_Exercise:_ Find all lines in the listing that include the word "extends", then copy them.

_Supplied material:_

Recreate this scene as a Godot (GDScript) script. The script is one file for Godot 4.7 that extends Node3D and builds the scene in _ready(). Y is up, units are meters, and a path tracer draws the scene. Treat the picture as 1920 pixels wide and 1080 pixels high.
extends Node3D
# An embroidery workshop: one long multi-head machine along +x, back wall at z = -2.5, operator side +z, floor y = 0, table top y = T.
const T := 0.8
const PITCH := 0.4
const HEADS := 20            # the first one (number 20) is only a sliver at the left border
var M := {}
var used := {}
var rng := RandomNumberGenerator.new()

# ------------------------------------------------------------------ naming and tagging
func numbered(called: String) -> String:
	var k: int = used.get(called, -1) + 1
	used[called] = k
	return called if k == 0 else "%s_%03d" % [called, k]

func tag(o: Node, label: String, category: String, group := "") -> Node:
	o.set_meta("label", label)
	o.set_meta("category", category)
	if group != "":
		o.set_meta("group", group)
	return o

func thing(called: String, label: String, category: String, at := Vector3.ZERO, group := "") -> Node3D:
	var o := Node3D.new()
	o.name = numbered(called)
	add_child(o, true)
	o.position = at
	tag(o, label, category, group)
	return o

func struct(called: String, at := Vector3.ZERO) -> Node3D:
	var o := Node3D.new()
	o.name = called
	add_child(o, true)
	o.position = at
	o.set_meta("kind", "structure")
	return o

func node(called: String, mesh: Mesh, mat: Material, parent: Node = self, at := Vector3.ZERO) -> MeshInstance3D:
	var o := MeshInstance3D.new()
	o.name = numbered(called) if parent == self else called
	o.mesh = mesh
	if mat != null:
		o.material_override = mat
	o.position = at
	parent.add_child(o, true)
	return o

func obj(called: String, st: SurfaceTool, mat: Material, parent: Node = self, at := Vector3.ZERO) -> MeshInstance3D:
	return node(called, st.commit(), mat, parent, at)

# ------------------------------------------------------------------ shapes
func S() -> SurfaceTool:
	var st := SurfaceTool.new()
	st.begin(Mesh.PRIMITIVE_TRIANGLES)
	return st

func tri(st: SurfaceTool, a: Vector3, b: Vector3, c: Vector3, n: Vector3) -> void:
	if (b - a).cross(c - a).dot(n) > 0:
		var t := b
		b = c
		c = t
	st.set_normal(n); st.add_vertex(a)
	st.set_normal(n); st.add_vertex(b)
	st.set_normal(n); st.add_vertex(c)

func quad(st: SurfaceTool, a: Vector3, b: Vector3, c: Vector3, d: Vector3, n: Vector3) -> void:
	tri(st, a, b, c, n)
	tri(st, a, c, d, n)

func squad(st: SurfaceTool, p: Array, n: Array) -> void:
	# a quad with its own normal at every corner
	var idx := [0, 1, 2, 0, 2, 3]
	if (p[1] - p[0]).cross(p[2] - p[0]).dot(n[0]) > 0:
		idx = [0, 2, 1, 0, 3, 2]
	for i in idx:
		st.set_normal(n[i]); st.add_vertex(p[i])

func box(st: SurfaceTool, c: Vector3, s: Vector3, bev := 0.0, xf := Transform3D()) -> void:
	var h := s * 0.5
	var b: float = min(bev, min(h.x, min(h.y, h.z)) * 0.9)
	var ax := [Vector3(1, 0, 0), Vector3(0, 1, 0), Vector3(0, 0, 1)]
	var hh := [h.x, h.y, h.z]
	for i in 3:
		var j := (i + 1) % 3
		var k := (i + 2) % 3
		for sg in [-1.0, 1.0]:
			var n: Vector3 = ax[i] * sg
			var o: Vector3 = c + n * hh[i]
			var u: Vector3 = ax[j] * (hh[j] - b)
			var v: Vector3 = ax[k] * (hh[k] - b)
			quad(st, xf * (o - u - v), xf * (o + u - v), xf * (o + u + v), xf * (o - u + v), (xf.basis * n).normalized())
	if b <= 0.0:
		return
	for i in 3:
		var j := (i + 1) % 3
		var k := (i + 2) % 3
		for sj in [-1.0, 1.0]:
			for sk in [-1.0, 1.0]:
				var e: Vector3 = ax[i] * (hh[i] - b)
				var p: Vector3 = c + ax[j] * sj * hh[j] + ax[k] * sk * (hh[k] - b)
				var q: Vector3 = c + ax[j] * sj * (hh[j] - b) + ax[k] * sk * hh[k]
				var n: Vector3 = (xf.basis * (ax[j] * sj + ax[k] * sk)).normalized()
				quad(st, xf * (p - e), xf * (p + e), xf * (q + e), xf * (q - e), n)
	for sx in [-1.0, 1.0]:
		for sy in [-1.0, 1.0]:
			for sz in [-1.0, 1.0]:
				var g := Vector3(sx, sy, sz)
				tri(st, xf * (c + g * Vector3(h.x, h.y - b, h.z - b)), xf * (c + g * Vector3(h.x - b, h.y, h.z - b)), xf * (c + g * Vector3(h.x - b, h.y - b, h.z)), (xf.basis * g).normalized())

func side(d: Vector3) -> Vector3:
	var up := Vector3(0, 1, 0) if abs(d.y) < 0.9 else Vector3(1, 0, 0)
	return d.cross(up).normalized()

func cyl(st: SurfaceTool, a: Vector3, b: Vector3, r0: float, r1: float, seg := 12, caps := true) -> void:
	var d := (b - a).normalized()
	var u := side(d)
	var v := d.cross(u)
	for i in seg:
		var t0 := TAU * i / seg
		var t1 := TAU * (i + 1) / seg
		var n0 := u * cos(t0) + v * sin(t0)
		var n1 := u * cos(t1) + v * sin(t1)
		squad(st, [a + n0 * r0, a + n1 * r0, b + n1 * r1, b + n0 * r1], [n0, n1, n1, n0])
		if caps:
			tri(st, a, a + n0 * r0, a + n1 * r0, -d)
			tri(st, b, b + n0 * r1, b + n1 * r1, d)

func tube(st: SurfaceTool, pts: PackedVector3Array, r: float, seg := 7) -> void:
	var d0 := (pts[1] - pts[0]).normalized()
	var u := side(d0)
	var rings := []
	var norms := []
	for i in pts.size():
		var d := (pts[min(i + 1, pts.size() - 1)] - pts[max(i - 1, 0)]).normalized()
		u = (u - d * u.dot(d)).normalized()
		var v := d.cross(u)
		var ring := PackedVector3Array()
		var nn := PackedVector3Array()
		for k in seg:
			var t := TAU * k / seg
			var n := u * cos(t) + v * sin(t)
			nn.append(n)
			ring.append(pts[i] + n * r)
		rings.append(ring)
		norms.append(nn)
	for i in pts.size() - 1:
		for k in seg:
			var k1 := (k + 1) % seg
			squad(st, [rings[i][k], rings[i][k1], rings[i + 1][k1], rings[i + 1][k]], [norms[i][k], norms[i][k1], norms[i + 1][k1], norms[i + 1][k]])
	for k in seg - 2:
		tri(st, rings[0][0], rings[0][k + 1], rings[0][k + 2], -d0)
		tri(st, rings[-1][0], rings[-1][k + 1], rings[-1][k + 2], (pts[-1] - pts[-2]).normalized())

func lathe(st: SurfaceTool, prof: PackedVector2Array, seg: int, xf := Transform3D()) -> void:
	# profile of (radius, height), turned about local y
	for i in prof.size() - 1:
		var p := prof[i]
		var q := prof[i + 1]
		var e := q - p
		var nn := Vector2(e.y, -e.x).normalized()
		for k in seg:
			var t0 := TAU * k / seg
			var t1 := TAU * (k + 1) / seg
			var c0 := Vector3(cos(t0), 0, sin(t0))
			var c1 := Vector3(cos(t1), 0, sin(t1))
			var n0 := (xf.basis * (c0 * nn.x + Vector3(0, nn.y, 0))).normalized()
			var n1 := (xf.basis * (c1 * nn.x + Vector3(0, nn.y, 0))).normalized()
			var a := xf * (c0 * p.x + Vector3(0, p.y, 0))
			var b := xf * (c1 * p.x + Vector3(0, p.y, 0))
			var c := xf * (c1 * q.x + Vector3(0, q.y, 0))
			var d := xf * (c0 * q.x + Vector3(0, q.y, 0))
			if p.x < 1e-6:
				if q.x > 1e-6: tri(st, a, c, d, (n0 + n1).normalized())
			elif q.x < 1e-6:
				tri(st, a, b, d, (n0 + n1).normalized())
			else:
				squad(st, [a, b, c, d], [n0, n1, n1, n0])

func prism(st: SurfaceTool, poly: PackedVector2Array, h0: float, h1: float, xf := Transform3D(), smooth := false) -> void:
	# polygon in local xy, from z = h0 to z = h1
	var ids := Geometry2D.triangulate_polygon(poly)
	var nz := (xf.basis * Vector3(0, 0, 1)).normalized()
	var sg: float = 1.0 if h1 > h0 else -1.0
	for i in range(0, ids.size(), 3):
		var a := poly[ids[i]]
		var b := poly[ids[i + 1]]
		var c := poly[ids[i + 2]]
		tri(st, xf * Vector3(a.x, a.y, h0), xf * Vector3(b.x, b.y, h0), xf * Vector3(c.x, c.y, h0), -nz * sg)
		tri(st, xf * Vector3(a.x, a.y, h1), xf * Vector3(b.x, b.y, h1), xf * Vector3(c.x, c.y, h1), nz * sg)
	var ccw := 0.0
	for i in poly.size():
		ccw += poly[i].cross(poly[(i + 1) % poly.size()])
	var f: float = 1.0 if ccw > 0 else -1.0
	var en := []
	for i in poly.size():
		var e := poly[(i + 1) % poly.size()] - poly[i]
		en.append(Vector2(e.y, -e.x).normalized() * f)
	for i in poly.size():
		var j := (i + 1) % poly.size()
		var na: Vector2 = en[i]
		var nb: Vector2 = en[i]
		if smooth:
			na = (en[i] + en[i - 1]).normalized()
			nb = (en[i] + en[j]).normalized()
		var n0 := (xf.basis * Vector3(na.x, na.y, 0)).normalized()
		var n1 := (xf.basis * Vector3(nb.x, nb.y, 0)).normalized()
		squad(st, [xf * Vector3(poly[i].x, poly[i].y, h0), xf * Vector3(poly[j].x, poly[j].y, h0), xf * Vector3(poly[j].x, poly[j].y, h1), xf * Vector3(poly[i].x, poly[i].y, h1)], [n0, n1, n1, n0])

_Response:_
Recreate this scene as a Godot (GDScript) script. The script is one file for Godot 4.7 that extends Node3D and builds the scene in _ready(). Y is up, units are meters, and a path tracer draws the scene. Treat the picture as 1920 pixels wide and 1080 pixels high.
extends Node3D